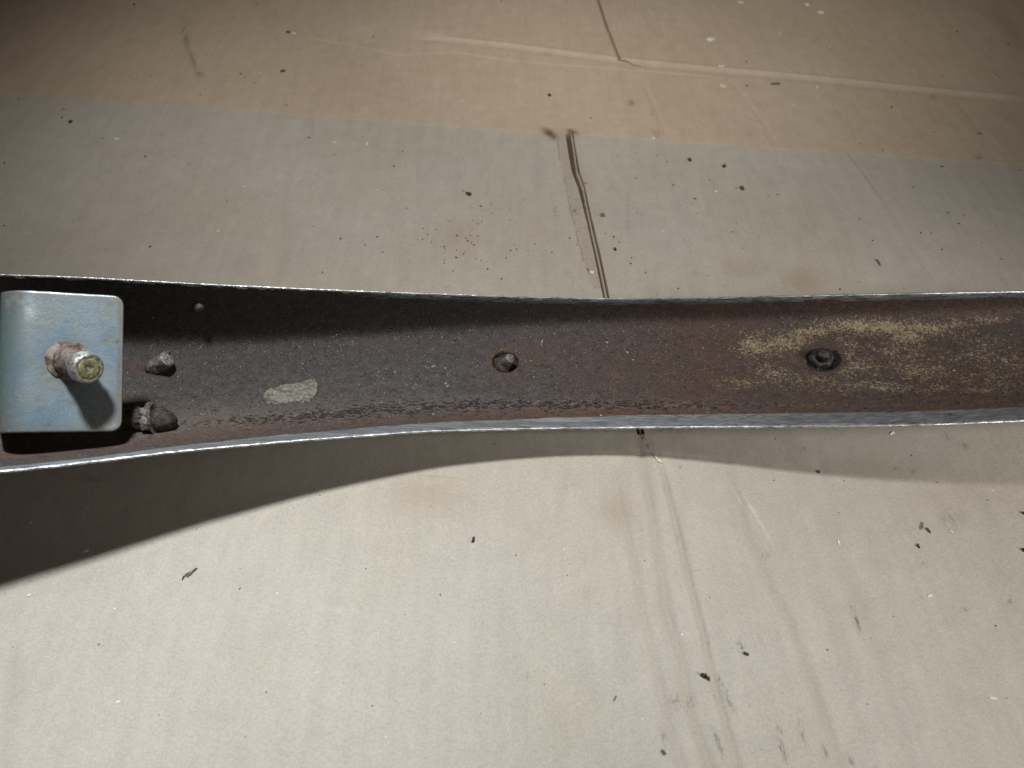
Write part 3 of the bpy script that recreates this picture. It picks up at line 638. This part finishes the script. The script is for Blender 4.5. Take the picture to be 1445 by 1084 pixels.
chip('wood_splinter', 1239, 369, 14, 3, 55, M_grey, 'thin grey splinter on the right flap above the bar', 'splinter', .0007, 23, 0, .3)
chip('staple_leg', 1094, 118, 17, 3.5, 0, M_grey, 'thin grey sliver on the tan flap right of the middle', 'sliver', .0008, 24)
chip('bark_sliver', 1310, 748, 11, 2.4, 50, M_grey, 'bent brown bark scrap right of the creases, upper one of two', 'scrap', .0012, 25, 0, .5)
chip('bark_sliver', 1301, 741, 12, 2, 100, M_grey, 'thin curved fibre touching the bent bark scrap', 'fibre', .0008, 26, 0, .6)
chip('bark_sliver', 1297, 770, 8, 2.2, 70, M_black, 'small hooked dark scrap below the bent bark scrap', 'scrap', .001, 27, 0, -.8)
chip('bark_sliver', 1446, 724, 9, 4, 15, M_black, 'black scrap at the right photo edge, upper of two', 'scrap', .0015, 28)
chip('bark_sliver', 1446, 776, 9, 4.5, 30, M_black, 'black scrap at the right photo edge, lower of two', 'scrap', .0015, 29)
chip('dirt_crumb', 99, 171, 7, 4, -30, M_black, 'small dark crumb near the left photo edge below the tan band', 'crumb', .001, 30)
chip('bark_sliver', 399, 100, 8, 4, -20, M_black, 'small dark scrap on the tan band at the upper left', 'scrap', .001, 31)
chip('dirt_crumb', 1156, 665, 7, 5, 30, M_grey, 'small grey crumb below the shadow edge on the right', 'crumb', .001, 32)
chip('fibre', 868, 985, 12, 1.5, -65, M_black, 'thin dark hair-like fibre on bare cardboard at the lower middle', 'fibre', .0005, 33)
chip('bark_sliver', 406, 45, 8, 3, 5, M_black, 'tiny dark flat scrap above the tan band at the upper left', 'scrap', .0006, 34)

def specks(name, spots, mat, label):
    V = []; Fc = []
    for k, (px, py, s, el, an, h) in enumerate(spots):
        P = unp(px, py, 0); sc = (np.linalg.norm(P-CAM))/F*s
        v, f = chip_geom(P[0], P[1], sc*el, sc, an, sc*h, k+500, None, 7)
        b = len(V); V += v; Fc += [tuple(i+b for i in q) for q in f]
    o = poly_mesh(name, V, Fc, mat); tag(o, label, 'dust', None, 'stuff'); return o
def offbar(y, x):
    t = np.interp(x, [0, 500, 850, 1445], [389, 413, 424, 413]); b = np.interp(x, [0, 400, 760, 1445], [665, 622, 603, 592]); return y < t-6 or y > b+6
def scatter(n, smin, smax, reg=(0, 0, 1445, 1084), el=(1, 1.8)):
    L = []
    while len(L) < n:
        x = random.uniform(reg[0], reg[2]); y = random.uniform(reg[1], reg[3])
        if offbar(y, x): L.append((x, y, smin+(smax-smin)*random.random()**3, random.uniform(*el), random.uniform(0, 3.14), random.uniform(.2, .5)))
    return L
dk = scatter(130, .9, 2.6, (0, 0, 1445, 420)) + scatter(90, .8, 2.4, (0, 600, 1445, 1084)) + scatter(60, .9, 2.6, (750, 200, 1100, 420))
br = [(random.gauss(645, 45), random.gauss(340, 24), random.uniform(1.0, 2.9), random.uniform(1, 1.6), random.uniform(0, 3), .3) for _ in range(60)] + scatter(40, 1.3, 3.2, (0, 150, 1445, 410))
br = [b for b in br if offbar(b[1], b[0])]
specks('dust_specks', dk, M_black, 'fine dark specks of dirt scattered over the cardboard')
specks('dust_specks', br, M_brown, 'fine brown rust specks gathered on the cardboard above the bar')
specks('dust_specks', scatter(60, 1.2, 3.4, el=(1, 3.5)) , M_white, 'fine white specks and fibres scattered over the cardboard')

def bar_specks(name, spots, mat, label):
    V = []; Fc = []
    for k, (px, py, sz) in enumerate(spots):
        l, nn = hit(px, py)
        if l is None: continue
        sc = (l-Vector(CAM)).length/F*sz; r = random.Random(k+90); x, y, a = frame(nn); an = r.random()*3.14; el = r.uniform(1, 2.6); b = len(V); m_ = 6
        for q in range(m_):
            w = 2*math.pi*q/m_; u = sc*.5*el*math.cos(w)*r.uniform(.6, 1.2); v = sc*.5*math.sin(w)*r.uniform(.6, 1.2)
            V.append(tuple(l+x*(u*math.cos(an)-v*math.sin(an))+y*(u*math.sin(an)+v*math.cos(an))+a*.0001))
        V.append(tuple(l+a*(.0002+sc*.45)))
        Fc += [(b+q, b+(q+1) % m_, b+m_) for q in range(m_)]
    o = poly_mesh(name, V, Fc, mat); tag(o, label, 'dust', None, 'stuff'); return o
def inbar(n, s0, s1):
    L = []
    while len(L) < n:
        x = random.uniform(185, 1440); t_ = float(np.interp(x, PXS, yT))+26; b_ = float(np.interp(x, PXS, yB))-10
        y = random.uniform(t_, b_)
        if all(math.hypot(x-a, y-b) > 34 for a, b in ((713, 508), (1160, 507), (225, 515), (225, 600))): L.append((x, y, s0+(s1-s0)*random.random()**3))
    return L
bar_specks('bright_grains', inbar(120, .8, 2.1)+[(632, 545, 3.5), (629, 541, 2.5), (765, 482, 3), (764, 487, 2.5), (557, 525, 3), (612, 517, 3), (856, 483, 3), (885, 497, 3.5)], M_grain, 'bright grains and scratches scattered over the rusty inside of the bar')
bar_specks('rust_flakes', inbar(90, 1.2, 4.5), M_black, 'dark rust flakes scattered over the inside of the bar')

▶ **Given task**
Go through the listing above and quote it exactly, apart from its images.

▶ **Solution**
Write part 3 of the bpy script that recreates this picture. It picks up at line 638. This part finishes the script. The script is for Blender 4.5. Take the picture to be 1445 by 1084 pixels.
chip('wood_splinter', 1239, 369, 14, 3, 55, M_grey, 'thin grey splinter on the right flap above the bar', 'splinter', .0007, 23, 0, .3)
chip('staple_leg', 1094, 118, 17, 3.5, 0, M_grey, 'thin grey sliver on the tan flap right of the middle', 'sliver', .0008, 24)
chip('bark_sliver', 1310, 748, 11, 2.4, 50, M_grey, 'bent brown bark scrap right of the creases, upper one of two', 'scrap', .0012, 25, 0, .5)
chip('bark_sliver', 1301, 741, 12, 2, 100, M_grey, 'thin curved fibre touching the bent bark scrap', 'fibre', .0008, 26, 0, .6)
chip('bark_sliver', 1297, 770, 8, 2.2, 70, M_black, 'small hooked dark scrap below the bent bark scrap', 'scrap', .001, 27, 0, -.8)
chip('bark_sliver', 1446, 724, 9, 4, 15, M_black, 'black scrap at the right photo edge, upper of two', 'scrap', .0015, 28)
chip('bark_sliver', 1446, 776, 9, 4.5, 30, M_black, 'black scrap at the right photo edge, lower of two', 'scrap', .0015, 29)
chip('dirt_crumb', 99, 171, 7, 4, -30, M_black, 'small dark crumb near the left photo edge below the tan band', 'crumb', .001, 30)
chip('bark_sliver', 399, 100, 8, 4, -20, M_black, 'small dark scrap on the tan band at the upper left', 'scrap', .001, 31)
chip('dirt_crumb', 1156, 665, 7, 5, 30, M_grey, 'small grey crumb below the shadow edge on the right', 'crumb', .001, 32)
chip('fibre', 868, 985, 12, 1.5, -65, M_black, 'thin dark hair-like fibre on bare cardboard at the lower middle', 'fibre', .0005, 33)
chip('bark_sliver', 406, 45, 8, 3, 5, M_black, 'tiny dark flat scrap above the tan band at the upper left', 'scrap', .0006, 34)

def specks(name, spots, mat, label):
    V = []; Fc = []
    for k, (px, py, s, el, an, h) in enumerate(spots):
        P = unp(px, py, 0); sc = (np.linalg.norm(P-CAM))/F*s
        v, f = chip_geom(P[0], P[1], sc*el, sc, an, sc*h, k+500, None, 7)
        b = len(V); V += v; Fc += [tuple(i+b for i in q) for q in f]
    o = poly_mesh(name, V, Fc, mat); tag(o, label, 'dust', None, 'stuff'); return o
def offbar(y, x):
    t = np.interp(x, [0, 500, 850, 1445], [389, 413, 424, 413]); b = np.interp(x, [0, 400, 760, 1445], [665, 622, 603, 592]); return y < t-6 or y > b+6
def scatter(n, smin, smax, reg=(0, 0, 1445, 1084), el=(1, 1.8)):
    L = []
    while len(L) < n:
        x = random.uniform(reg[0], reg[2]); y = random.uniform(reg[1], reg[3])
        if offbar(y, x): L.append((x, y, smin+(smax-smin)*random.random()**3, random.uniform(*el), random.uniform(0, 3.14), random.uniform(.2, .5)))
    return L
dk = scatter(130, .9, 2.6, (0, 0, 1445, 420)) + scatter(90, .8, 2.4, (0, 600, 1445, 1084)) + scatter(60, .9, 2.6, (750, 200, 1100, 420))
br = [(random.gauss(645, 45), random.gauss(340, 24), random.uniform(1.0, 2.9), random.uniform(1, 1.6), random.uniform(0, 3), .3) for _ in range(60)] + scatter(40, 1.3, 3.2, (0, 150, 1445, 410))
br = [b for b in br if offbar(b[1], b[0])]
specks('dust_specks', dk, M_black, 'fine dark specks of dirt scattered over the cardboard')
specks('dust_specks', br, M_brown, 'fine brown rust specks gathered on the cardboard above the bar')
specks('dust_specks', scatter(60, 1.2, 3.4, el=(1, 3.5)) , M_white, 'fine white specks and fibres scattered over the cardboard')

def bar_specks(name, spots, mat, label):
    V = []; Fc = []
    for k, (px, py, sz) in enumerate(spots):
        l, nn = hit(px, py)
        if l is None: continue
        sc = (l-Vector(CAM)).length/F*sz; r = random.Random(k+90); x, y, a = frame(nn); an = r.random()*3.14; el = r.uniform(1, 2.6); b = len(V); m_ = 6
        for q in range(m_):
            w = 2*math.pi*q/m_; u = sc*.5*el*math.cos(w)*r.uniform(.6, 1.2); v = sc*.5*math.sin(w)*r.uniform(.6, 1.2)
            V.append(tuple(l+x*(u*math.cos(an)-v*math.sin(an))+y*(u*math.sin(an)+v*math.cos(an))+a*.0001))
        V.append(tuple(l+a*(.0002+sc*.45)))
        Fc += [(b+q, b+(q+1) % m_, b+m_) for q in range(m_)]
    o = poly_mesh(name, V, Fc, mat); tag(o, label, 'dust', None, 'stuff'); return o
def inbar(n, s0, s1):
    L = []
    while len(L) < n:
        x = random.uniform(185, 1440); t_ = float(np.interp(x, PXS, yT))+26; b_ = float(np.interp(x, PXS, yB))-10
        y = random.uniform(t_, b_)
        if all(math.hypot(x-a, y-b) > 34 for a, b in ((713, 508), (1160, 507), (225, 515), (225, 600))): L.append((x, y, s0+(s1-s0)*random.random()**3))
    return L
bar_specks('bright_grains', inbar(120, .8, 2.1)+[(632, 545, 3.5), (629, 541, 2.5), (765, 482, 3), (764, 487, 2.5), (557, 525, 3), (612, 517, 3), (856, 483, 3), (885, 497, 3.5)], M_grain, 'bright grains and scratches scattered over the rusty inside of the bar')
bar_specks('rust_flakes', inbar(90, 1.2, 4.5), M_black, 'dark rust flakes scattered over the inside of the bar')